Die vollen Auftragsbücher waren jedoch nicht alleiniger Grund für die Versäumnisse der Vergangenheit. „Die Servicehäuser haben sich noch nicht mit dem Gedanken angefreundet, Dienstleistung als Produkt zu betrachten. Bislang verkaufen sie nur Kompetenzen“, entlarvt Peter Dück, Vice President IT-Services und Research Director bei Gartner, einen konzeptionellen Fehler. So positionierten sich beispielsweise Anbieter, die Rechenzentren betreiben können, schlicht als Outsourcer. Die Frage aber, ob Anwender mit diesem Service auch täglich Geschäftsprobleme lösen können, wird laut Dück zunächst nicht beantwortet.

Von der Idee zum Produkt

Dieser Mangel rührt daher, dass bislang kaum Zielgruppenforschung betrieben wurde, um die Probleme der Kunden erfassen und ihnen passende Komplettlösungen anbieten zu können. Aus den Ergebnissen einer Kundenbefragung ließe sich beispielsweise ein Komplettservice entwickeln, der neben IT-spezifischen Beratungs-, Implementierungs- und Betriebsdiensten auch IT-fremde Angebote wie Finanzierungsmodelle und Logistikservices umfasst. Derartige Offerten seien auch keineswegs eine exklusive Domäne für die großen IT-Dienstleister der Branche, denn das Gesamtpaket ließe sich aus vorkonfigurierten Modulen zusammenstellen, die Partnerunternehmen zuliefern, so Dück. „Viele Teile des Endprodukts müssen die Anbieter in eine Art Vorfertigung geben“, erläutert der Gartner-Experte.

Dieses Vorgehen wäre ein kompletter Bruch mit dem derzeit üblichen Verfahren, wo die Neuentwicklung bei Dienstleistern meistens aus Projektarbeiten mit Pilotkunden erfolgt. Aus Erkenntnissen dieser Vorhaben versuchen die Anbieter dann, Wiederholungseffekte zu erzielen. So habe sich bei den Anbietern in der Vergangenheit allmählich so etwas Ähnliches wie ein Dienstleistungsportfolio entwickelt, erläutert Dück den Innovationsmechanismus der Szene. Eine in die Zukunft gerichtete Produktentwicklung gab es bislang jedoch kaum.

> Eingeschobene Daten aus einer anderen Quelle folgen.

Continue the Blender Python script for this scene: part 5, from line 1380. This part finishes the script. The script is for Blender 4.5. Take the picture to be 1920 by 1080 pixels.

Der jüngste Zuspruch zu Workshop und Umfrage des Fraunhofer-Instituts zeigt, dass die Anbieter mittlerweile aktiv nach geeigneten Methoden suchen, das im eigenen Unternehmen vorhandene Wissen so umzusetzen, dass es Einnahmen erbringt. „Ideen waren und sind immer da. In den Unternehmen besteht jedoch ein Defizit, dieses Potenzial in marktreife Dienstleistungen zu überführen“, identifiziert Meiren den entscheidenden Schwachpunkt. In dem Leitfaden für die Entwicklung von Dienstleistungen liefert das Fraunhofer IAO ein Rahmenkonzept, das dabei helfen soll (Thomas Meiren, Tilmann Barth: „Service Engineering in Unternehmen umsetzen“, www.iao.fraunhofer.de/d/shop).